Task goal: Your task is to retype the lines from the opening of the material through the line that includes "PI = math.pi". Do not copy the pictures.

Extracted entries:

○ ○ ○ ○

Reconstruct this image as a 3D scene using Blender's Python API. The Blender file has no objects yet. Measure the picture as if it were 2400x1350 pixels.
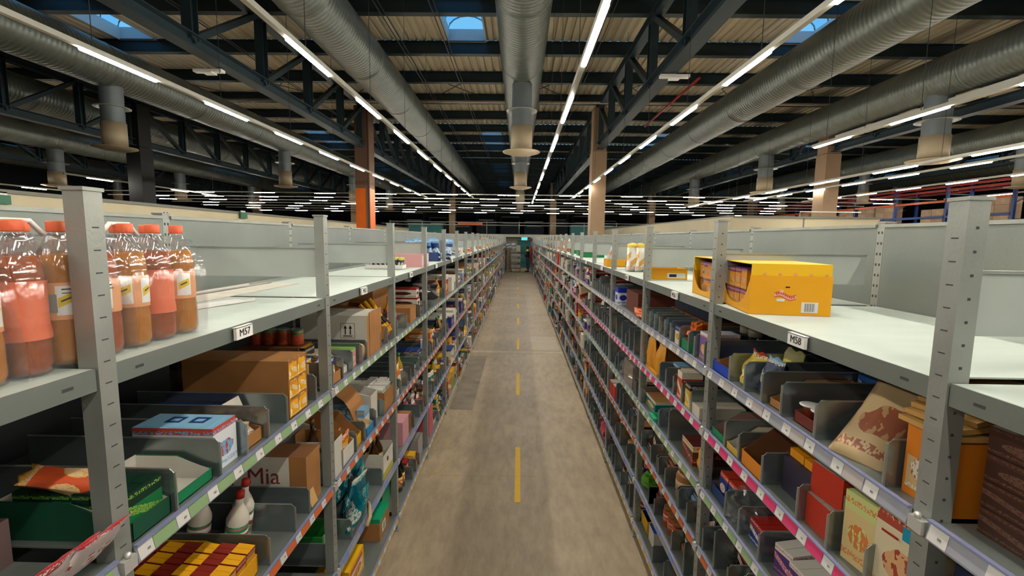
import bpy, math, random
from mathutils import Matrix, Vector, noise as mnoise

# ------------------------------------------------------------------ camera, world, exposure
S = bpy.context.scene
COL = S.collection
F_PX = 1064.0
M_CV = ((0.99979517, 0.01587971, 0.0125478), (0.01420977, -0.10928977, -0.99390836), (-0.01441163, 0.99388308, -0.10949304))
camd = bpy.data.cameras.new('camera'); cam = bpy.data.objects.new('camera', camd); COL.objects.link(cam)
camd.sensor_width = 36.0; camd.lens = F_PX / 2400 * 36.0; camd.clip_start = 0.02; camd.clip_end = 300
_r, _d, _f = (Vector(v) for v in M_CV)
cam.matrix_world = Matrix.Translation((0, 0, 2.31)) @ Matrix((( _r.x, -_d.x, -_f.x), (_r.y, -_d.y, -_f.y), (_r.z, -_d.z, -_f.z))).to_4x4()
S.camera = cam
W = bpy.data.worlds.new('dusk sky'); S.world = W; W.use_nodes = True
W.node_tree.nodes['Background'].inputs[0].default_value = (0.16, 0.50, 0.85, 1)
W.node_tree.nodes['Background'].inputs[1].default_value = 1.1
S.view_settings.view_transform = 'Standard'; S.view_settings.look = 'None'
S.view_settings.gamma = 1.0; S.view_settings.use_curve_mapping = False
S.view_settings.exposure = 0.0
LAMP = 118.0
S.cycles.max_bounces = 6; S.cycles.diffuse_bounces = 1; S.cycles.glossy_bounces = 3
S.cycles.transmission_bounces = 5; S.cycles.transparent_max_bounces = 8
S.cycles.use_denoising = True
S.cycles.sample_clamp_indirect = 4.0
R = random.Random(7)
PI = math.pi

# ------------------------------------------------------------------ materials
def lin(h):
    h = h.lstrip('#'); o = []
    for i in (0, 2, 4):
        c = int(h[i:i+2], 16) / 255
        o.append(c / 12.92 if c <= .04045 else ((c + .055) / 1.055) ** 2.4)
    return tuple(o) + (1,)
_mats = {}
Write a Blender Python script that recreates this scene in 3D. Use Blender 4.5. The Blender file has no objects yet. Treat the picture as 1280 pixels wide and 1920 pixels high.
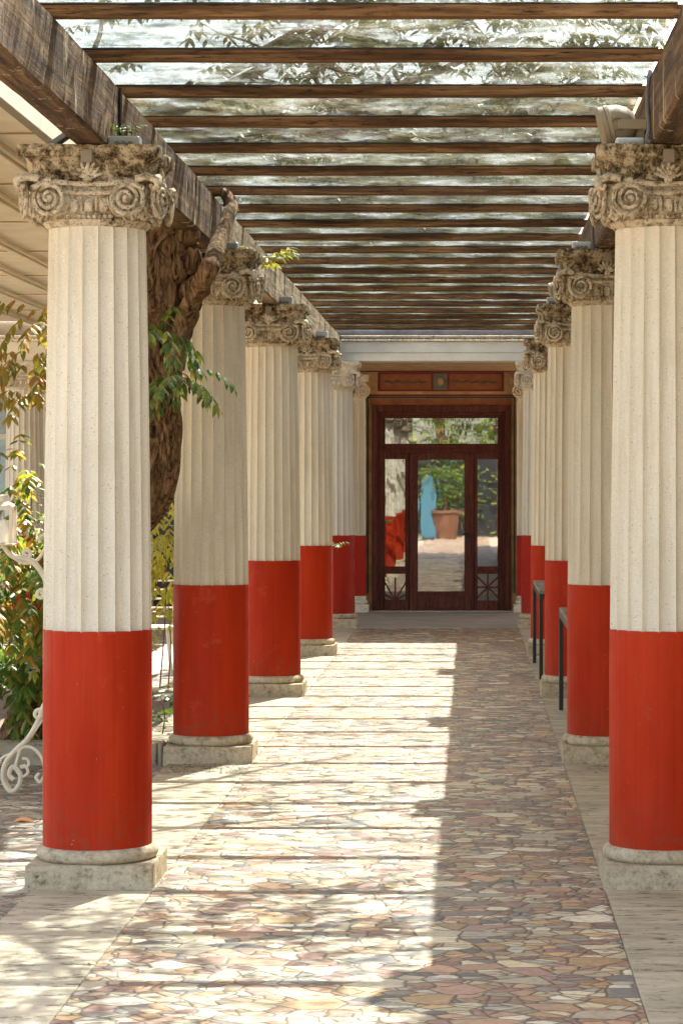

○ ○ ○ ○

Response to the exercise:
Reconstruct this image as a 3D scene using Blender's Python API. The Blender file has no objects yet. Measure the picture as if it were 2400x1350 pixels.
import bpy, math, random
from mathutils import Matrix, Vector, noise as mnoise

# ------------------------------------------------------------------ camera, world, exposure
S = bpy.context.scene
COL = S.collection
F_PX = 1064.0
M_CV = ((0.99979517, 0.01587971, 0.0125478), (0.01420977, -0.10928977, -0.99390836), (-0.01441163, 0.99388308, -0.10949304))
camd = bpy.data.cameras.new('camera'); cam = bpy.data.objects.new('camera', camd); COL.objects.link(cam)
camd.sensor_width = 36.0; camd.lens = F_PX / 2400 * 36.0; camd.clip_start = 0.02; camd.clip_end = 300
_r, _d, _f = (Vector(v) for v in M_CV)
cam.matrix_world = Matrix.Translation((0, 0, 2.31)) @ Matrix((( _r.x, -_d.x, -_f.x), (_r.y, -_d.y, -_f.y), (_r.z, -_d.z, -_f.z))).to_4x4()
S.camera = cam
W = bpy.data.worlds.new('dusk sky'); S.world = W; W.use_nodes = True
W.node_tree.nodes['Background'].inputs[0].default_value = (0.16, 0.50, 0.85, 1)
W.node_tree.nodes['Background'].inputs[1].default_value = 1.1
S.view_settings.view_transform = 'Standard'; S.view_settings.look = 'None'
S.view_settings.gamma = 1.0; S.view_settings.use_curve_mapping = False
S.view_settings.exposure = 0.0
LAMP = 118.0
S.cycles.max_bounces = 6; S.cycles.diffuse_bounces = 1; S.cycles.glossy_bounces = 3
S.cycles.transmission_bounces = 5; S.cycles.transparent_max_bounces = 8
S.cycles.use_denoising = True
S.cycles.sample_clamp_indirect = 4.0
R = random.Random(7)
PI = math.pi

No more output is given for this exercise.